The climax of the story, when Arabella shows up in town after failing to respond to Penny’s subtle (he thinks) inquiries as to whether the engagement is still on, mostly works. I would have liked to see more of the interplay between Penny, Arabella, Ruth, and Ralph at the tea he arranges at Arabella’s insistance, and at the dinner that follows. You can’t just say that “the best in each of the four at the table came out and fused into a perfect comradeship,” we need to see this happening.

The next scene, with Penny and Arabella alone in a taxi, worked better for me. I believed that Arabella, having seen through Penny’s description of Ruth as “a peach” and “the sort of girl that makes a perfect friend,” would want to check Ruth out before setting Penny free, and I smiled when, to Penny’s bemusement, she said, “Well, Penny, it’s all right. You can have her.” I didn’t believe it, though, when she said that she would have gone ahead with the marriage if she hadn’t approved of Ruth. This seems like a case of the story driving the character, rather than the other way around.

Illustration, Woman's Home companion, January 1918.

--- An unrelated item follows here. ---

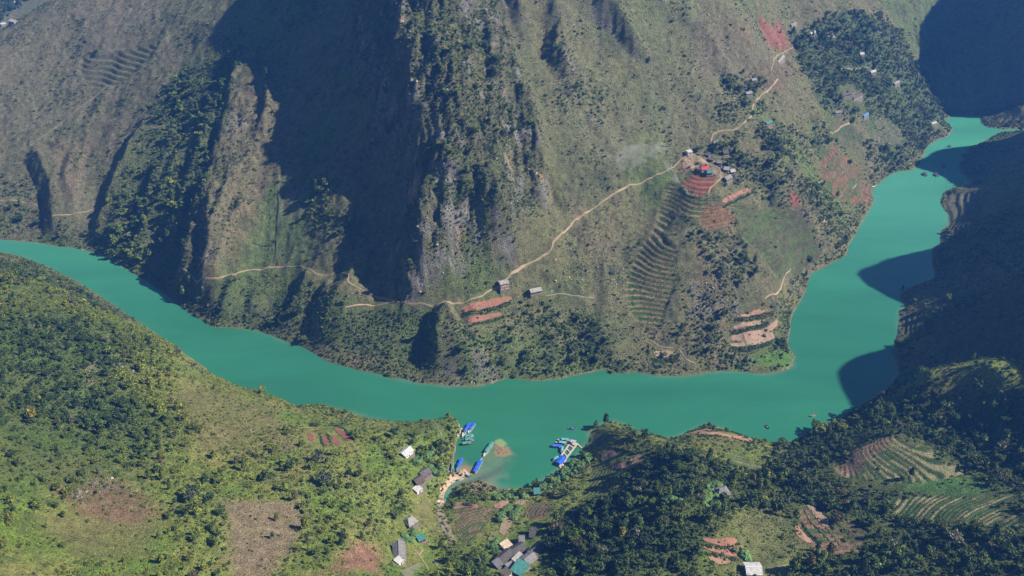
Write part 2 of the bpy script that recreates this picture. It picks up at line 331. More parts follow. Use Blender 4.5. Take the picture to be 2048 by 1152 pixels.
# ------------------------------------------------------------------ terraces cut into the slopes
def blur(A, r):
    for ax in (0, 1):
        P = np.concatenate([np.repeat(A.take([0], ax), r + 1, ax), A, np.repeat(A.take([-1], ax), r, ax)], ax)
        c = np.cumsum(P, ax, dtype=np.float64); k = 2 * r + 1
        A = (c.take(np.arange(k, c.shape[ax]), ax) - c.take(np.arange(0, c.shape[ax] - k), ax)) / k
    return A
TERR = [  # outline, step, share of the step that is riser, tread colour, riser colour, hedge density
 ('hedged', [(1325,381),(1321,425),(1304,467),(1279,492),(1262,533),(1250,567),(1254,617),(1275,646),(1325,658),(1333,625),(1342,592),(1358,558),(1350,533),(1358,500),(1337,483),(1328,462),(1350,432),(1345,410),(1345,380)], 2.5, .62, (.33,.2,.125), (.05,.11,.03), 1.0),
 ('hedged', [(1326,378),(1345,362),(1372,386),(1415,402),(1408,430),(1390,436),(1350,425),(1326,404)], 2.4, .62, (.3,.18,.11), (.05,.11,.03), 1.0),
 ('red', [(1362,366),(1388,348),(1432,350),(1434,362),(1420,384),(1396,394)], 2.1, .42, (.3,.12,.07), (.16,.06,.04), 0),
 ('brown', [(1404,418),(1440,404),(1462,420),(1474,440),(1452,454),(1412,462),(1402,440)], 1.9, .42, (.3,.14,.085), (.09,.09,.035), .3),
 ('faint', [(160,112),(320,82),(300,115),(230,172),(165,165)], 4.0, .3, (.11,.125,.07), (.05,.06,.035), 0),
 ('faint', [(70,290),(110,275),(125,300),(90,310)], 3.2, .35, (.13,.12,.07), (.07,.07,.04), 0),
 ('far', [(1640,300),(1668,285),(1705,318),(1742,362),(1748,398),(1715,412),(1665,392),(1640,350)], 2.0, .35, (.26,.12,.08), (.06,.09,.035), .25),
 ('far', [(1725,238),(1770,232),(1808,262),(1812,300),(1775,298),(1740,275)], 2.0, .35, (.18,.16,.1), (.05,.075,.035), .1),
 ('far', [(1655,240),(1700,240),(1725,280),(1700,300),(1660,280)], 2.0, .35, (.19,.14,.095), (.06,.08,.035), .15),
 ('far', [(1470,400),(1600,420),(1640,500),(1560,560),(1490,480)], 3.2, .25, (.1,.1,.05), (.075,.085,.04), 0),
 ('green', [(1665,932),(1705,905),(1760,876),(1800,872),(1860,900),(1925,935),(1940,952),(1890,960),(1830,968),(1780,968),(1740,960),(1690,955)], 1.15, .42, (.28,.26,.13), (.04,.075,.022), .04),
 ('green', [(1448,908),(1470,903),(1500,915),(1530,935),(1505,948),(1480,940)], 1.6, .4, (.19,.19,.09), (.07,.13,.03), .05),
 ('green', [(1782,1000),(1820,990),(1880,990),(1960,996),(2024,992),(2000,1010),(1995,1060),(1960,1046),(1900,1042),(1840,1034),(1790,1030)], 1.25, .46, (.3,.26,.13), (.035,.08,.02), .04),
 ('green', [(2000,1040),(2048,1020),(2060,1070),(2010,1080)], 2.0, .45, (.17,.13,.08), (.045,.09,.022), .15),
 ('dark', [(1672,1052),(1700,1040),(1740,1060),(1735,1100),(1690,1095)], 2.0, .45, (.12,.09,.06), (.04,.07,.022), .2),
 ('fields', [(1592,1048),(1600,1012),(1642,1012),(1668,1050),(1725,1100),(1690,1110),(1635,1100)], 1.5, .3, (.24,.14,.095), (.06,.13,.025), .1),
 ('pale', [(1172,866),(1190,858),(1212,862),(1216,890),(1200,900),(1180,895)], 1.2, .5, (.22,.22,.13), (.045,.08,.025), .3),
 ('rows', [(1180,935),(1215,925),(1238,940),(1232,985),(1205,1000),(1160,1000),(1175,960)], 1.2, .45, (.17,.19,.06), (.04,.07,.02), .3),
 ('rows', [(1055,1006),(1098,1002),(1108,1018),(1088,1040),(1050,1042),(1048,1022)], .9, .3, (.24,.14,.09), (.05,.05,.03), .1),
 ('fields', [(905,1008),(930,1003),(966,1012),(985,1008),(1000,1012),(965,1060),(935,1092),(915,1060)], .8, .22, (.25,.155,.1), (.09,.11,.04), .15),
 ('shore', [(1800,628),(1845,625),(1880,650),(1850,675),(1805,668)], 2.2, .4, (.11,.12,.06), (.06,.08,.035), .1),
 ('shore', [(1890,385),(1960,380),(1975,400),(1950,470),(1900,475),(1893,430)], 3.0, .35, (.13,.12,.07), (.07,.085,.04), .1),
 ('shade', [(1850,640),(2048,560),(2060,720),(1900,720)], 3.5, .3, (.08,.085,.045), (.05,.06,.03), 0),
]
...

I also didn’t buy it when Arabella and Ralph fell in love. Arabella seems too sophisticated and ambitious for Ralph. And Ralph is clearly in love with Penny. You say that his eyes “usually rested on Penny with the deep, dumb devotion that shines in the eyes of a splendid collie,” and that Ralph “adored his chum and did not care who knew it.” I can imagine Arabella (who may be gay as well, given that, pre-Ralph, she was planning to devote her life to her career once she was free of Penny) forming an alliance of convenience with Ralph. But true love? I don’t think so.

Thanks for a good read, and I look forward to more of your stories.

Best,

Mary Grace

Portrait photograph of Elizabeth Jordan, 1901.

Elizabeth Jordan in 1901

Elizabeth Jordan is—like practically everyone I’ve come across in 1918—an intriguing character. In addition to being a prolific short story writer, she was a noted journalist and editor. She accepted and edited Sinclair Lewis’s first novel for the publishing house Harper & Brothers (now HarperCollins), and she was the long-time editor of Harper’s Bazaar. She was a close friend of Henry James, and she convinced him to contribute a chapter to a 1908 round-robin novel called The Whole Family.

Cover of The Whole Family, 1908.

Jordan was a suffragist herself, and one of my favorite things about “Between the Cat’s Paws” is that ambitious, socially engaged Arabella isn’t a villain or figure of fun, as some writers might have made her. She’s the smartest character in the story (okay, that’s not saying a whole lot), and she pulls all the strings. As for the homoerotic subtext, this is something I’ve seen a surprising amount of, even in The Melting of Mollyespecially in The Melting of Molly. More on this subject later.

I enjoyed “Between the Cat’s Paws.” If Jordan had been free to write a story about the world as she really lived in it, though—now, that’s a story I’d like to read.